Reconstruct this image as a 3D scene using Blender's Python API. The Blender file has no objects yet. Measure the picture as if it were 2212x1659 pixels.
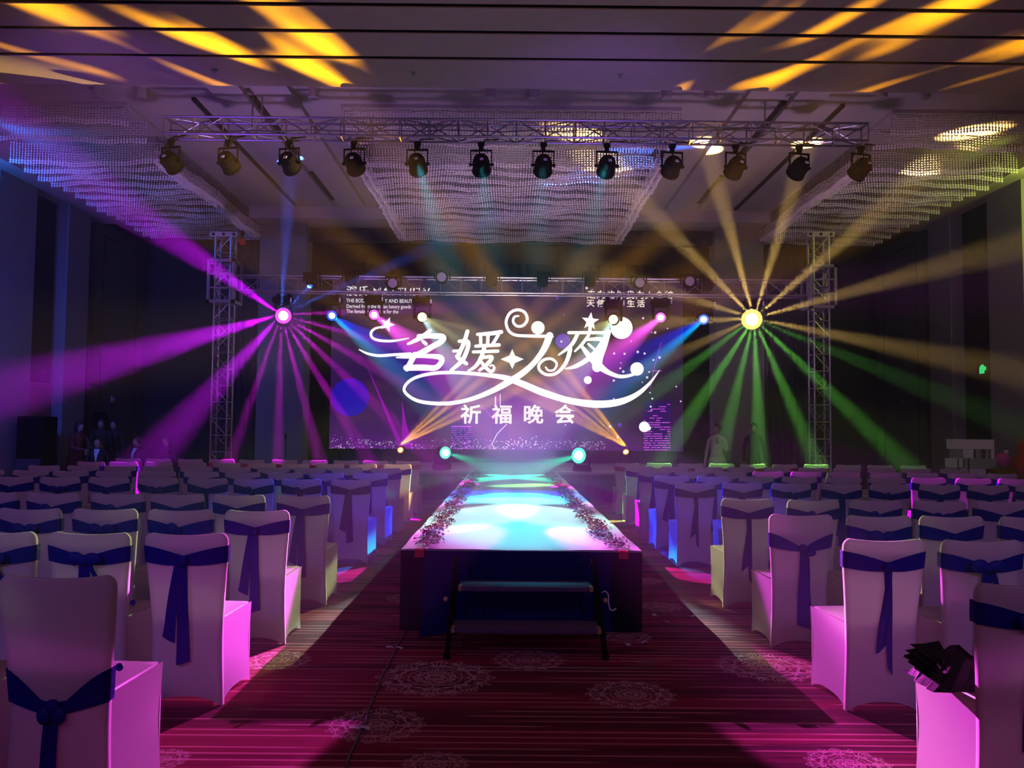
import bpy, bmesh, math, random
from mathutils import Vector, Matrix, noise
random.seed(7)
R = math.radians
scene = bpy.context.scene
col = scene.collection

# ------------------------------------------------------------------ camera, world, exposure
F, CX, CY, CH = 1800.0, 1106.0, 829.5, 1.51       # focal length in pixels of the 2212 px frame
VPX, VPY, ROLL = 1100.0, 925.0, 0.0089            # where the hall's long axis vanishes, slope of the horizon
yc = Vector((VPX-CX, -(VPY-CY), -F)).normalized()
xc = Vector((math.cos(ROLL), -math.sin(ROLL), 0.0))
xc = (xc - yc*xc.dot(yc)).normalized()
zc = xc.cross(yc)
M3 = Matrix((xc, yc, zc))                          # rows: world axes in camera space -> camera-to-world
cam_d = bpy.data.cameras.new('camera'); cam = bpy.data.objects.new('camera', cam_d)
cam_d.sensor_width = 36.0; cam_d.lens = 36.0*F/2212.0; cam_d.clip_end = 200
cam.matrix_world = Matrix.Translation((0, 0, CH)) @ M3.to_4x4()
col.objects.link(cam); scene.camera = cam

def at(px, py, Y):
    "world point at distance Y down the hall that the photo shows at pixel px, py"
    d = M3 @ Vector((px-CX, -(py-CY), -F)).normalized()
    return Vector((0, 0, CH)) + d*(Y/d.y)
def onz(px, py, z):
    "world point at height z that the photo shows at pixel px, py"
    d = M3 @ Vector((px-CX, -(py-CY), -F)).normalized()
    return Vector((0, 0, CH)) + d*((z-CH)/d.z)

scene.view_settings.view_transform = 'Standard'
scene.view_settings.look = 'None'
scene.view_settings.exposure = -0.15
scene.view_settings.gamma = 1.0
scene.view_settings.use_curve_mapping = False
cy = scene.cycles
cy.use_denoising = True; cy.use_adaptive_sampling = True; cy.adaptive_threshold = .01
cy.max_bounces = 5; cy.diffuse_bounces = 3; cy.glossy_bounces = 2; cy.transmission_bounces = 4
cy.volume_bounces = 0; cy.transparent_max_bounces = 6
cy.sample_clamp_indirect = 3.0; cy.sample_clamp_direct = 0
cy.caustics_reflective = False; cy.caustics_refractive = False

HAZE = 0.008
world = bpy.data.worlds.new('hall_air'); scene.world = world; world.use_nodes = True
nt = world.node_tree
nt.nodes['Background'].inputs[0].default_value = (0.05, 0.03, 0.09, 1)
nt.nodes['Background'].inputs[1].default_value = 0.0
vs = nt.nodes.new('ShaderNodeVolumeScatter')
vs.inputs['Color'].default_value = (1, 1, 1, 1); vs.inputs['Density'].default_value = HAZE
vs.inputs['Anisotropy'].default_value = 0.35
nt.links.new(vs.outputs[0], nt.nodes['World Output'].inputs['Volume'])

# ------------------------------------------------------------------ lights
def srgb(r, g, b):
    f = lambda c: (c/255/12.92) if c/255 <= .04045 else ((c/255+.055)/1.055)**2.4
    return (f(r), f(g), f(b))
def mathn(nt, op, a, b=None, c=None, clamp=False):
    n = nt.nodes.new('ShaderNodeMath'); n.operation = op; n.use_clamp = clamp
    for i, v in enumerate((a, b, c)):
        if v is None: continue
        if isinstance(v, (int, float)): n.inputs[i].default_value = v
        else: nt.links.new(v, n.inputs[i])
    return n.outputs[0]
def smooth(nt, v, lo, hi, a=0.0, b=1.0):
    n = nt.nodes.new('ShaderNodeMapRange'); n.interpolation_type = 'SMOOTHSTEP'
    nt.links.new(v, n.inputs[0])
    for i, x in enumerate((lo, hi, a, b)): n.inputs[i+1].default_value = x
    return n.outputs[0]
def gobo(ld, kind, **k):
    "a pattern wheel inside the lamp: the beam is shaped by its direction"
    ld.use_nodes = True; nt = ld.node_tree
    em = nt.nodes['Emission']
    tc = nt.nodes.new('ShaderNodeTexCoord'); sp = nt.nodes.new('ShaderNodeSeparateXYZ')
    nt.links.new(tc.outputs['Normal'], sp.inputs[0])
    x = mathn(nt, 'DIVIDE', sp.outputs[0], sp.outputs[2]); y = mathn(nt, 'DIVIDE', sp.outputs[1], sp.outputs[2])
    if kind == 'ring':
        n, r0, rad, off = k['n'], k['r0'], k['rad'], k.get('off', 0)
        r = mathn(nt, 'SQRT', mathn(nt, 'ADD', mathn(nt, 'MULTIPLY', x, x), mathn(nt, 'MULTIPLY', y, y)))
        a = mathn(nt, 'ADD', mathn(nt, 'ARCTAN2', y, x), off + 20*math.pi)
        st = 2*math.pi/n
        da = mathn(nt, 'SUBTRACT', mathn(nt, 'MODULO', a, st), st/2)
        dx = mathn(nt, 'SUBTRACT', mathn(nt, 'MULTIPLY', r, mathn(nt, 'COSINE', da)), r0)
        dy = mathn(nt, 'MULTIPLY', r, mathn(nt, 'SINE', da))
        d = mathn(nt, 'SQRT', mathn(nt, 'ADD', mathn(nt, 'MULTIPLY', dx, dx), mathn(nt, 'MULTIPLY', dy, dy)))
        v = smooth(nt, d, rad*.45, rad, 1, 0)
    else:
        cb = nt.nodes.new('ShaderNodeCombineXYZ'); nt.links.new(x, cb.inputs[0]); nt.links.new(y, cb.inputs[1])
        mp = nt.nodes.new('ShaderNodeMapping'); nt.links.new(cb.outputs[0], mp.inputs[0])
        mp.inputs['Location'].default_value = (k.get('seed', 0), 3.1, 0)
        mp.inputs['Scale'].default_value = k.get('scale', (10, 10, 1))
        nz = nt.nodes.new('ShaderNodeTexNoise'); nz.inputs['Scale'].default_value = 1
        nz.inputs['Detail'].default_value = k.get('detail', 1)
        nt.links.new(mp.outputs[0], nz.inputs['Vector'])
        v = smooth(nt, nz.outputs['Fac'], k.get('lo', .5), k.get('hi', .62), k.get('base', 0), 1)
    nt.links.new(mathn(nt, 'MULTIPLY', v, 1.0), em.inputs['Strength'])
def spot(name, loc, target, colour, power, angle, blend=.15, size=.04, roll=0, shadow=True):
    ld = bpy.data.lights.new(name, 'SPOT'); o = bpy.data.objects.new(name, ld)
    ld.color = colour; ld.energy = power; ld.spot_size = R(angle); ld.spot_blend = blend; ld.shadow_soft_size = size
    loc = Vector(loc); o.location = loc
    q = (Vector(target)-loc).to_track_quat('-Z', 'Y')
    o.rotation_euler = (q.to_matrix() @ Matrix.Rotation(roll, 3, 'Z')).to_euler()
    ld.cycles.max_bounces = 4
    col.objects.link(o); return o

TY = 16.3                                          # distance of the stage truss
HEADS = {'magenta': (612, 682), 'blue': (717, 682), 'pink': (808, 680), 'white': (912, 685),
         'white_r': (1325, 690), 'pink_r': (1427, 686), 'blue_r': (1520, 690), 'amber': (1624, 690)}
HP = {k: at(x, y, TY) for k, (x, y) in HEADS.items()}
MAG, BLU, PNK = (1.0, .07, .90), (.0, .03, 1.0), (1.0, .10, .75)
AMB, GRN, WHT = (1.0, .62, .16), (.22, 1.0, .10), (1.0, .92, .55)
def L(k, dy=-.06): return HP[k] + Vector((0, dy, 0))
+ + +
Return each line of the data that contains the string "pixels".

COMPLETED EXERCISE ▸
Reconstruct this image as a 3D scene using Blender's Python API. The Blender file has no objects yet. Measure the picture as if it were 2212x1659 pixels.
F, CX, CY, CH = 1800.0, 1106.0, 829.5, 1.51       # focal length in pixels of the 2212 px frame